Then the former Parchman inmate told them that they can avoid making the same poor choices.
Gooch, a motivational speaker and project coordinator at the Hinds County Senior Transition Program, addressed roughly 540 Milam students Friday as the school kicks off Red Ribbon events.
Schools across the region will participate in Red Ribbon Week over the next week, holding activities to encourage students to stay drug-free.
“I learned that some of the decisions that I make every day will affect my life when I get older,” said Milam student Caitlin Gardner.
Gooch told the students about dropping out of school at age 14, developing an addiction to heroin and getting sentenced to life plus 60 years for armed robbery.
One night in the Mississippi State Penitentiary in Parchman, Gooch broke down, found God and realized that he no longer needed to impress his peers.
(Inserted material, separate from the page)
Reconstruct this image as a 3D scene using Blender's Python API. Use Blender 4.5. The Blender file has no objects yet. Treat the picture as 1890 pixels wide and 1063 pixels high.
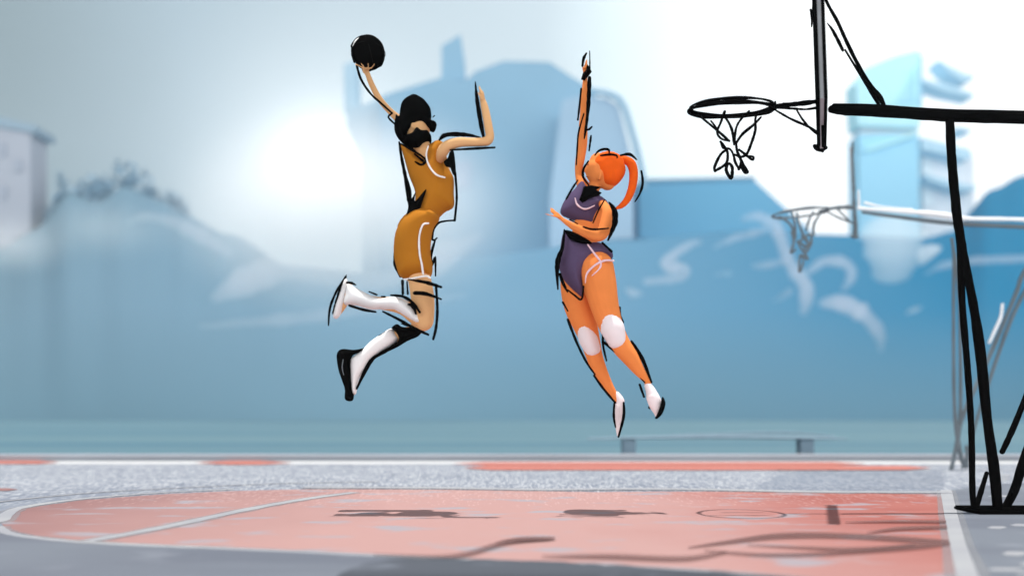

He reformed his life, and after 12 years in prison, was released by executive clemency from the governor in 1988.
He made it a goal to teach others from the lessons he’s learned, and he now gives speeches to students all over the country. He said it is important to reach students in the sixth-grade age range.
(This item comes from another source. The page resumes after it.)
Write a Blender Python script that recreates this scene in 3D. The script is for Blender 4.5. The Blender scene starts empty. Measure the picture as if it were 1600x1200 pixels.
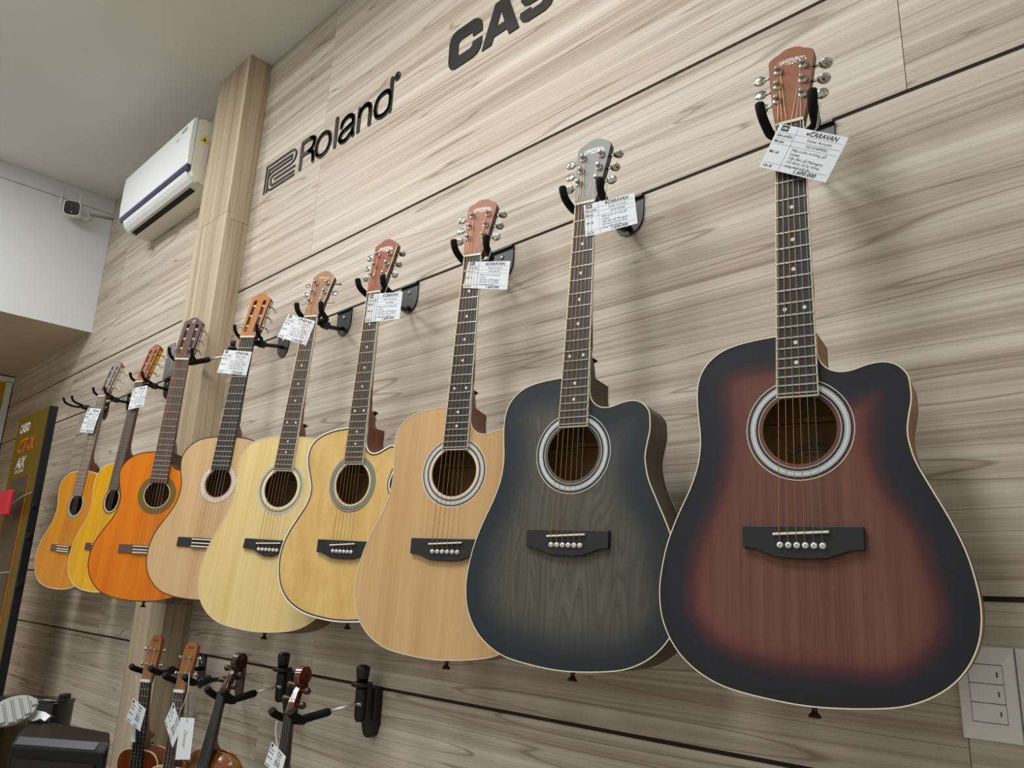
import bpy, bmesh, math, random
from mathutils import Vector, Matrix
from mathutils.geometry import delaunay_2d_cdt

S = bpy.context.scene
COL = S.collection
PI = math.pi
Z0 = 1.45            # height of the phone above the floor: measured heights below are relative to it

# ------------------------------------------------------------------ camera, world, lights, exposure
cam_d = bpy.data.cameras.new('camera')
cam_d.sensor_width = 36.0
cam_d.lens = 1223.878 / 1600 * 36.0
cam_d.clip_start = 0.02
cam_o = bpy.data.objects.new('camera', cam_d)
COL.objects.link(cam_o)
_R = Matrix(((0.7096937745157219, 0.1545365122399928, 0.6873523207193865),
             (0.7034749367023695, -0.20831942296250694, -0.6795042541795935),
             (0.03818062133105068, 0.9657750692585032, -0.25655556075343255)))
cam_o.matrix_world = Matrix.Translation((0, -1.21171, Z0)) @ _R.to_4x4()
S.camera = cam_o

wd = bpy.data.worlds.new('world'); S.world = wd; wd.use_nodes = True
wd.node_tree.nodes['Background'].inputs[0].default_value = (0.75, 0.82, 0.95, 1)
wd.node_tree.nodes['Background'].inputs[1].default_value = 1.0

S.view_settings.view_transform = 'Standard'
S.view_settings.look = 'None'
S.view_settings.gamma = 1.0
S.view_settings.use_curve_mapping = False
S.view_settings.exposure = 0.0

def area_light(name, loc, size, power, color=(1, 1, 1), rot=(0, 0, 0)):
    d = bpy.data.lights.new(name, 'AREA'); d.shape = 'RECTANGLE'
    d.size, d.size_y = size; d.energy = power; d.color = color
    o = bpy.data.objects.new(name, d); COL.objects.link(o)
    o.location = loc; o.rotation_euler = rot
    return o
# recessed ceiling panels of the shop, in a row in front of the wall
for _x, _p in ((-3.4, 27), (-1.9, 19), (-0.95, 25)):
    area_light('ceiling_panel_light', (_x, -1.25, Z0 + 2.02), (0.55, 0.55), _p, (1.0, 0.99, 0.975))
for _x, _p in ((-3.2, 18), (-1.0, 16), (1.2, 5)):
    area_light('ceiling_panel_light', (_x, -3.0, Z0 + 2.02), (0.6, 0.6), _p, (0.95, 0.98, 1.0))
_l = bpy.data.lights.new('ceiling_lamp', 'POINT'); _l.energy = 2.2; _l.color = (0.85, 0.95, 1.0); _l.shadow_soft_size = 0.05
_lo = bpy.data.objects.new('ceiling_lamp', _l); COL.objects.link(_lo); _lo.location = (-2.8, -1.2, Z0 + 1.93)
# unseen cool fill added from the right behind the camera, no window built there
area_light('cool_fill_light', (2.3, -2.6, Z0 + 0.3), (2.2, 2.4), 9, (0.86, 0.94, 1.0), (0, math.radians(90), 0))

# ------------------------------------------------------------------ materials
def lin(c):
    f = lambda v: v / 12.92 if v <= 0.04045 else ((v + 0.055) / 1.055) ** 2.4
    return tuple(f(v / 255.0) for v in c) + (1.0,)

def mat(name, c, rough=0.5, metal=0.0, coat=0.0, spec=0.5, emit=None):
    m = bpy.data.materials.new(name); m.use_nodes = True
    b = m.node_tree.nodes['Principled BSDF']
    b.inputs['Base Color'].default_value = lin(c)
    b.inputs['Roughness'].default_value = rough
    b.inputs['Metallic'].default_value = metal
    b.inputs['Coat Weight'].default_value = coat
    b.inputs['Coat Roughness'].default_value = 0.08
    b.inputs['Specular IOR Level'].default_value = spec
    if emit:
        b.inputs['Emission Color'].default_value = lin(c); b.inputs['Emission Strength'].default_value = emit
    return m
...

“It is important because they are very impressionable, but they have not been fully tainted,” Gooch said. “There is a lot of exposure but they are still at a place where they are salvageable with the right influences.”
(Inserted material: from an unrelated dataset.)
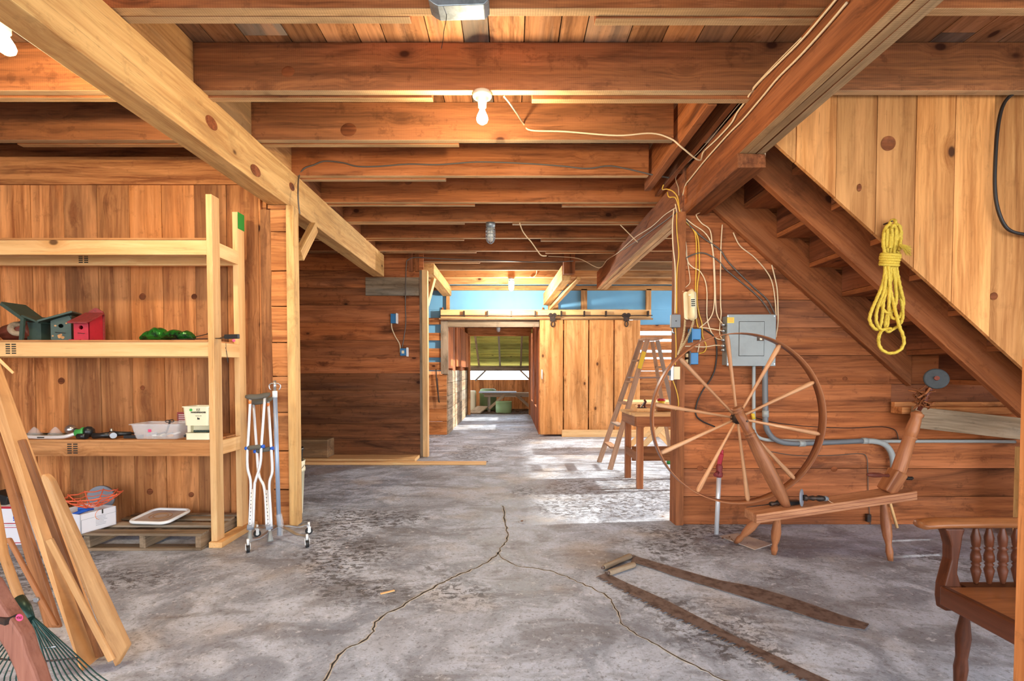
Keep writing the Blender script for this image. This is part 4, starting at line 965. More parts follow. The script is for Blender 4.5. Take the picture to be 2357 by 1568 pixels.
# rake
rkp = thing('leaf_rake', 'green wire leaf rake with a pale wooden handle at the lower left', 'rake', atY(60, 1480, 1.72))
m = MB(); m.tube([atY(-25, 1080, 1.95), atY(*bx(18, 950), 1.88), atY(*bx(100, 1175), 1.76)], lambda q_: .0145, 14); m.build('handle', 'leanwood', rkp)
m = MB(); 
fr0, fr1 = atY(*bx(95, 1165), 1.765), atY(*bx(150, 1265), 1.72); m.lathe(fr0, fr1, [(0, .017), (.5, .019), (1, .012)], 14); m.build('ferrule', 'rake', rkp)
root = atY(*bx(135, 1230), 1.735)
for i in range(22):
    u = i/21; ex, ey = (530-560*u, 1570+60*sin(pi*u)) ; ex = 545-690*u; ey = 1590+30*sin(pi*u)
    e = atY(*bx(ex, ey), 1.70-.02*sin(pi*u)); e.z = max(e.z, .012); mid = root.lerp(e, .85)+Vector((0, -.01, .01)); 
    m = MB(); m.tube(smooth([root+Vector((random.uniform(-.006, .006), random.uniform(-.006, .006), 0)), root.lerp(e, .5), mid, e, e+Vector((0, -.03, -.02 if e.z > .035 else 0))], 3), .0022, 6); m.build('tine', 'rake', rkp)
m = MB(); pts = [root.lerp(atY(*bx(545-690*u, 1590+30*sin(pi*u)), 1.70-.02*sin(pi*u)), .62)+Vector((0, -.003, 0)) for u in [i/30 for i in range(31)]]; m.tube(pts, .003, 6, twist=300); m.build('spreader_wire', 'iron', rkp)
m = MB(); m.tube([root.lerp(atY(*bx(545-690*u, 1590+30*sin(pi*u)), 1.70), .45)+Vector((0, -.004, .0)) for u in [i/16 for i in range(2, 8)]], .004, 6); m.build('spring_clip', 'steel', rkp)
# red curved timber (stock) at the corner
out = [bx(-40, 1020), bx(20, 1060), bx(70, 1150), bx(130, 1240), bx(175, 1310), bx(200, 1400), bx(235, 1480), bx(275, 1600), bx(170, 1600), bx(140, 1480), bx(100, 1390), bx(45, 1300), bx(-40, 1200)]
w3 = [atY(*p, 1.50) for p in out]; m = MB(); o0 = Vector(w3[0]); m.prism([((p-o0).x, (p-o0).z) for p in w3], o0, (1, 0, 0), (0, 0, 1), .045, grain=1)
t = tag(m.build('curved_timber', 'redworn', bevel=.008), 'dark red curved wooden tool handle at the lower left corner with a pink sticker', 'handle')
m = MB(); p = atY(*bx(97, 1257), 1.452); m.cyl(p, p+Vector((0, -.002, 0)), .0105, seg=20); ps = m.build('price_sticker', 'pink', t)
text('sticker_writing', '450', p+Vector((0, -.0025, 0)), .011, 'ink', (1, 0, 0), (0, 0, 1), ps)
m = MB(); m.bar(atY(*bx(-60, 1230), 1.49), atY(*bx(55, 1270), 1.46), .03, .02); m.build('steel_bracket', 'iron', t)
# ================================================================ SPINNING WHEEL
YWH = 3.37
sw = thing('spinning_wheel', 'large antique wooden spinning wheel with ten spokes on a sloping bench at the right', 'spinning wheel', atZ(1900, 1280))
wc = atY(1697, 963, YWH); RW = .575
m = MB(); N = 96; vs = []; gs = []; hw = .040
for i in range(N):
    a = 2*pi*i/N
    for r_, y_ in ((RW, -hw), (RW, hw), (RW-.006, hw), (RW-.006, -hw)): vs.append(wc+Vector((r_*sin(a)*1.01, y_, r_*cos(a)))); gs.append((a*RW, y_, r_))
m.add(vs, [(4*i+j, 4*((i+1) % N)+j, 4*((i+1) % N)+(j+1) % 4, 4*i+(j+1) % 4) for i in range(N) for j in range(4)], gs, .5, True)
m.build('rim', 'wheel', sw)
for i, (px, py) in enumerate([(1673, 771), (1793, 797), (1875, 879), (1889, 1000), (1829, 1103), (1722, 1156), (1604, 1134), (1524, 1042), (1508, 931), (1566, 826)]):
    e = atY(px, py, YWH); d = (e-wc).normalized(); m = MB()
    m.lathe(wc+d*.02, wc+d*(RW-.006), [(0, .008), (.2, .0085), (.62, .012), (.93, .0165), (.975, .014), (1, .009)], 12); m.build('spoke', 'spoke', sw)
m = MB(); m.lathe(wc+Vector((0, -.06, 0)), wc+Vector((0, .06, 0)), [(0, .018), (.2, .022), (.25, .036), (.5, .04), (.75, .036), (.8, .022), (1, .018)], 20); m.build('hub', 'iron', sw)
m = MB(); m.cyl(wc+Vector((0, -.12, 0)), wc+Vector((0, .07, 0)), .008); m.build('axle', 'iron', sw)
# bench
fl, fr = atY(1741, 1185, 3.15), atY(2112, 1131, 3.15); fl.x -= .0
bl_, br_ = atY(1741, 1206, 3.15), atY(2112, 1151, 3.15)
D_ = Vector((-.005, .155, 0)); m = MB(); vs = [bl_, br_, fr, fl]+[v+D_ for v in (bl_, br_, fr, fl)]; ax_ = (fr-fl).normalized()
m.add(vs, [(0, 1, 2, 3), (7, 6, 5, 4), (0, 4, 5, 1), (1, 5, 6, 2), (2, 6, 7, 3), (3, 7, 4, 0)], [((v-fl).dot(ax_), (v-fl).y, (v-fl).z) for v in vs], .5)
m.build('bench', 'bench', sw, bevel=.004)
m = MB(); 
for s_ in (.30, .72): a = bl_.lerp(fl, s_)+Vector((0, -.0008, 0)); b = br_.lerp(fr, s_)+Vector((0, -.0008, 0)); m.bar(a, b, .0012, .0022)
m.build('scribed_line', 'reddark', sw)
tp = lambda u, d=.5: fl.lerp(fr, u)+Vector((0, .155*d, 0))     # on bench top
legp = [(0, .019), (.12, .018), (.2, .022), (.45, .030), (.62, .026), (.75, .016), (.86, .021), (1, .014)]
for a, b in ((tp(.10, .6), atZ(1693, 1250)), (tp(.16, .3), atZ(1781, 1277)), (tp(.84, .5), atZ(2050, 1292))):
    m = MB(); m.lathe(a+Vector((0, 0, -.03)), b, legp, 18); m.build('leg', 'wheel', sw)
# wheel post
pa, pb_ = tp(.225, .42), atY(1695, 938, 3.24)
m = MB(); m.lathe(pa+Vector((0, 0, -.0)), pb_, [(0, .024), (.05, .030), (.15, .041), (.3, .044), (.42, .044), (.58, .040), (.705, .034), (.71, .036), (.722, .036), (.727, .031), (.735, .031), (.74, .036), (.752, .036), (.757, .031), (.85, .030), (.945, .031), (.95, .026), (.958, .035), (.972, .036), (.977, .028), (.985, .035), (.995, .034), (1, .028)], 26); m.build('wheel_post', 'wheel', sw)
m = MB(); p = pa.lerp(pb_, .865)+Vector((.01, -.031, 0)); m.cyl(p, p+Vector((0, -.008, 0)), .006, seg=8); m.build('peg', 'iron', sw)
# spindle post
ba, bb = tp(.87, .45), atY(2067, 1088, 3.21)
m = MB(); dirp = (atY(2114, 947, 3.22)-bb).normalized(); m.bar(ba+Vector((-.015, 0, 0)), bb+dirp*.01, .085, .085, (0, 1, .2)); m.build('post_block', 'wheel', sw, bevel=.010)
m = MB(); m.lathe(bb, atY(2114, 947, 3.22), [(0, .040), (.03, .042), (.2, .041), (.55, .035), (.565, .04), (.58, .040), (.59, .034), (.68, .037), (.80, .034), (.90, .029), (.93, .036), (.96, .037), (.975, .024), (1, .018)], 24); m.build('spindle_post', 'wheel', sw)
m = MB(); m.lathe(atY(2115, 945, 3.22), atY(2152, 874, 3.20), [(0, .012), (.25, .012), (.3, .02), (.45, .014), (.55, .013), (.66, .022), (.72, .013), (.8, .018), (.9, .012), (1, .008)], 16); o = m.build('spindle_head', 'reddark', sw)
m = MB(); rs = random.Random(3)
for i in range(26):
    c_ = atY(2123+rs.uniform(-13, 14), 918+rs.uniform(-20, 20), 3.2+rs.uniform(-.03, .03)); d = Vector((rs.uniform(-1, 1), rs.uniform(-1, 1), rs.uniform(-1, 1))).normalized()*.045
    pts = [c_-d, c_+Vector((rs.uniform(-.015, .015), rs.uniform(-.015, .015), rs.uniform(-.015, .015))), c_+d]; m.tube(smooth(pts, 3), .008, 5, flat=.25)
m.build('corn_husk_bearing', 'beamdark', sw)
dc = atY(2155, 872, 3.19); nd = Vector((-.45, -.85, .25)).normalized()
m = MB(); m.lathe(dc-nd*.006, dc+nd*.006, [(0, .058), (.2, .066), (.8, .066), (1, .058)], 30); m.build('whorl_disc', 'disc', sw)
m = MB(); m.cyl(dc-nd*.008, dc+nd*.02, .014); m.build('whorl_pin', 'reddark', sw)
m = MB(); m.lathe(atY(2044, 1095, 3.16), atY(1995, 1093, 3.12), [(0, .012), (.12, .010), (.2, .008), (.4, .015), (.7, .016), (.92, .011), (1, .003)], 16); m.build('tension_handle', 'reddark', sw)
m = MB(); m.lathe(atY(2068, 1135, 3.24), atY(2074, 1079, 3.25), [(0, .012), (.3, .022), (.6, .016), (.85, .022), (1, .008)], 16); m.build('side_finial', 'wheel', sw)
m = MB(); m.tube([atY(2080+20*u, 1101+.5*u, 3.23)+Vector((0, .010*cos(u*60), .010*sin(u*60))) for u in [i/90 for i in range(91)]], .0022, 5); m.cyl(atY(2078, 1101, 3.23), atY(2100, 1101.5, 3.23), .006); m.build('tension_screw', 'iron', sw)
m = MB(); m.cyl(tp(.92, .9)+Vector((0, 0, -.05)), atY(2065, 1215, 3.30), .009); m.build('peg', 'lumber', sw)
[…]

Milam student Ramon Ogden thought the speech was an important reminder to carefully choose his friends.
“If you are hanging around bad people, it will badly affect your life,” Ogden said. “You can make good decisions or bad decisions, but it will affect your life.”
Friday’s event was sponsored by Region III Chemical Dependency Services. Lynn Millender, a prevention specialist at Region III, also said that Gooch’s message was particularly relevant for a room full of sixth-grade students.
“Around that age, 12 or 13, is usually when you see the first exposure a child has to drugs or alcohol,” Millender said. “The longer you can hold them off from having their first experience, your chances go down of having an addiction problem as an adult.”